• **What is required**
Output every line below exactly.

• **Material provided**
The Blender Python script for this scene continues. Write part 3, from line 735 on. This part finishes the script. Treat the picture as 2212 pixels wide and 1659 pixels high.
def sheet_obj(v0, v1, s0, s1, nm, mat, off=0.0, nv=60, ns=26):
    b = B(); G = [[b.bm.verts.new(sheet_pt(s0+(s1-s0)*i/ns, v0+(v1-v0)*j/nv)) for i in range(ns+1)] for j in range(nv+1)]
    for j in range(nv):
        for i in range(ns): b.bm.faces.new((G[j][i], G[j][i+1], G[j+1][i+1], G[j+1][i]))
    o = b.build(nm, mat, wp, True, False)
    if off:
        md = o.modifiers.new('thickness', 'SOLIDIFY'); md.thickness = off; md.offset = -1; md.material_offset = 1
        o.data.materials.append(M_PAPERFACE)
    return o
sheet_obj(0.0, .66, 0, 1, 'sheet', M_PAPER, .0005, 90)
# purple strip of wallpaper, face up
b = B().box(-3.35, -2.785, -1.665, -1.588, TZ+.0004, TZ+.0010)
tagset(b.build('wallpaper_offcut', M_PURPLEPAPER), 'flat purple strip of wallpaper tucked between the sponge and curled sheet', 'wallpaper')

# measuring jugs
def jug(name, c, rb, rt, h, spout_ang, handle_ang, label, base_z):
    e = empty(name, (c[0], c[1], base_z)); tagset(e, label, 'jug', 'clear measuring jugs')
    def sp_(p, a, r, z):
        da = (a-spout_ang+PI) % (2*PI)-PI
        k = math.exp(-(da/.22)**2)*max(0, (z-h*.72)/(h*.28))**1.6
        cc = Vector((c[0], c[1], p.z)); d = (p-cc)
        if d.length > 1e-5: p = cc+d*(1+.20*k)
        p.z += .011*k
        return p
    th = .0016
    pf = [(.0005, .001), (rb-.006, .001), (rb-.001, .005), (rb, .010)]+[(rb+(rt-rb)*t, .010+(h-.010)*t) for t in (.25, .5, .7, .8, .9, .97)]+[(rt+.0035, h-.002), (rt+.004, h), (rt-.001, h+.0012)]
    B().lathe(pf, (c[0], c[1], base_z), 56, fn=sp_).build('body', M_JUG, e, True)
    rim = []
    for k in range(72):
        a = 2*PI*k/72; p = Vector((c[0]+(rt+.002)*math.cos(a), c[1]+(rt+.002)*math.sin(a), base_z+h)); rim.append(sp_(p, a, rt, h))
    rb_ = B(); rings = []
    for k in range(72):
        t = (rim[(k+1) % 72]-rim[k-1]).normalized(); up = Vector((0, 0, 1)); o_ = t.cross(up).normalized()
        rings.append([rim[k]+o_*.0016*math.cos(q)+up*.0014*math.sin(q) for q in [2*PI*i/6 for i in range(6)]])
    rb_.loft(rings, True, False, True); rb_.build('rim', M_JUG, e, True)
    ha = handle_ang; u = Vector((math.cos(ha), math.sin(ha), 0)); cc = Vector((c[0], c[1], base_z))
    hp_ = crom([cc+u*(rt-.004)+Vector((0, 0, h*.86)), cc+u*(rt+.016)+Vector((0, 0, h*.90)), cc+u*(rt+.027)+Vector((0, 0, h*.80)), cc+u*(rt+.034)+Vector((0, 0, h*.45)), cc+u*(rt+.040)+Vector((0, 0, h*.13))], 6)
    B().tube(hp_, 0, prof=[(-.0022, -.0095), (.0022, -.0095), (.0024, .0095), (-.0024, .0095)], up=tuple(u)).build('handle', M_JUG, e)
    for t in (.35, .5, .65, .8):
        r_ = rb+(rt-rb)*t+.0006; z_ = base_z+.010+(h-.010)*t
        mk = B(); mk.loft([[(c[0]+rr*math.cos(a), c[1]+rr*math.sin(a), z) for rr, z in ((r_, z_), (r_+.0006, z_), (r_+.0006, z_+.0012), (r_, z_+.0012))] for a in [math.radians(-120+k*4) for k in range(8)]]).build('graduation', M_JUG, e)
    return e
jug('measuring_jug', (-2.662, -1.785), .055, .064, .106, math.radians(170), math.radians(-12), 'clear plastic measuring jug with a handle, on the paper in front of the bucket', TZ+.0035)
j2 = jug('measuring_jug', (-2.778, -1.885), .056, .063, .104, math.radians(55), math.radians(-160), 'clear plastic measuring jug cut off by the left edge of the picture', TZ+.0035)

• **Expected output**
The Blender Python script for this scene continues. Write part 3, from line 735 on. This part finishes the script. Treat the picture as 2212 pixels wide and 1659 pixels high.
def sheet_obj(v0, v1, s0, s1, nm, mat, off=0.0, nv=60, ns=26):
    b = B(); G = [[b.bm.verts.new(sheet_pt(s0+(s1-s0)*i/ns, v0+(v1-v0)*j/nv)) for i in range(ns+1)] for j in range(nv+1)]
    for j in range(nv):
        for i in range(ns): b.bm.faces.new((G[j][i], G[j][i+1], G[j+1][i+1], G[j+1][i]))
    o = b.build(nm, mat, wp, True, False)
    if off:
        md = o.modifiers.new('thickness', 'SOLIDIFY'); md.thickness = off; md.offset = -1; md.material_offset = 1
        o.data.materials.append(M_PAPERFACE)
    return o
sheet_obj(0.0, .66, 0, 1, 'sheet', M_PAPER, .0005, 90)
# purple strip of wallpaper, face up
b = B().box(-3.35, -2.785, -1.665, -1.588, TZ+.0004, TZ+.0010)
tagset(b.build('wallpaper_offcut', M_PURPLEPAPER), 'flat purple strip of wallpaper tucked between the sponge and curled sheet', 'wallpaper')

# measuring jugs
def jug(name, c, rb, rt, h, spout_ang, handle_ang, label, base_z):
    e = empty(name, (c[0], c[1], base_z)); tagset(e, label, 'jug', 'clear measuring jugs')
    def sp_(p, a, r, z):
        da = (a-spout_ang+PI) % (2*PI)-PI
        k = math.exp(-(da/.22)**2)*max(0, (z-h*.72)/(h*.28))**1.6
        cc = Vector((c[0], c[1], p.z)); d = (p-cc)
        if d.length > 1e-5: p = cc+d*(1+.20*k)
        p.z += .011*k
        return p
    th = .0016
    pf = [(.0005, .001), (rb-.006, .001), (rb-.001, .005), (rb, .010)]+[(rb+(rt-rb)*t, .010+(h-.010)*t) for t in (.25, .5, .7, .8, .9, .97)]+[(rt+.0035, h-.002), (rt+.004, h), (rt-.001, h+.0012)]
    B().lathe(pf, (c[0], c[1], base_z), 56, fn=sp_).build('body', M_JUG, e, True)
    rim = []
    for k in range(72):
        a = 2*PI*k/72; p = Vector((c[0]+(rt+.002)*math.cos(a), c[1]+(rt+.002)*math.sin(a), base_z+h)); rim.append(sp_(p, a, rt, h))
    rb_ = B(); rings = []
    for k in range(72):
        t = (rim[(k+1) % 72]-rim[k-1]).normalized(); up = Vector((0, 0, 1)); o_ = t.cross(up).normalized()
        rings.append([rim[k]+o_*.0016*math.cos(q)+up*.0014*math.sin(q) for q in [2*PI*i/6 for i in range(6)]])
    rb_.loft(rings, True, False, True); rb_.build('rim', M_JUG, e, True)
    ha = handle_ang; u = Vector((math.cos(ha), math.sin(ha), 0)); cc = Vector((c[0], c[1], base_z))
    hp_ = crom([cc+u*(rt-.004)+Vector((0, 0, h*.86)), cc+u*(rt+.016)+Vector((0, 0, h*.90)), cc+u*(rt+.027)+Vector((0, 0, h*.80)), cc+u*(rt+.034)+Vector((0, 0, h*.45)), cc+u*(rt+.040)+Vector((0, 0, h*.13))], 6)
    B().tube(hp_, 0, prof=[(-.0022, -.0095), (.0022, -.0095), (.0024, .0095), (-.0024, .0095)], up=tuple(u)).build('handle', M_JUG, e)
    for t in (.35, .5, .65, .8):
        r_ = rb+(rt-rb)*t+.0006; z_ = base_z+.010+(h-.010)*t
        mk = B(); mk.loft([[(c[0]+rr*math.cos(a), c[1]+rr*math.sin(a), z) for rr, z in ((r_, z_), (r_+.0006, z_), (r_+.0006, z_+.0012), (r_, z_+.0012))] for a in [math.radians(-120+k*4) for k in range(8)]]).build('graduation', M_JUG, e)
    return e
jug('measuring_jug', (-2.662, -1.785), .055, .064, .106, math.radians(170), math.radians(-12), 'clear plastic measuring jug with a handle, on the paper in front of the bucket', TZ+.0035)
j2 = jug('measuring_jug', (-2.778, -1.885), .056, .063, .104, math.radians(55), math.radians(-160), 'clear plastic measuring jug cut off by the left edge of the picture', TZ+.0035)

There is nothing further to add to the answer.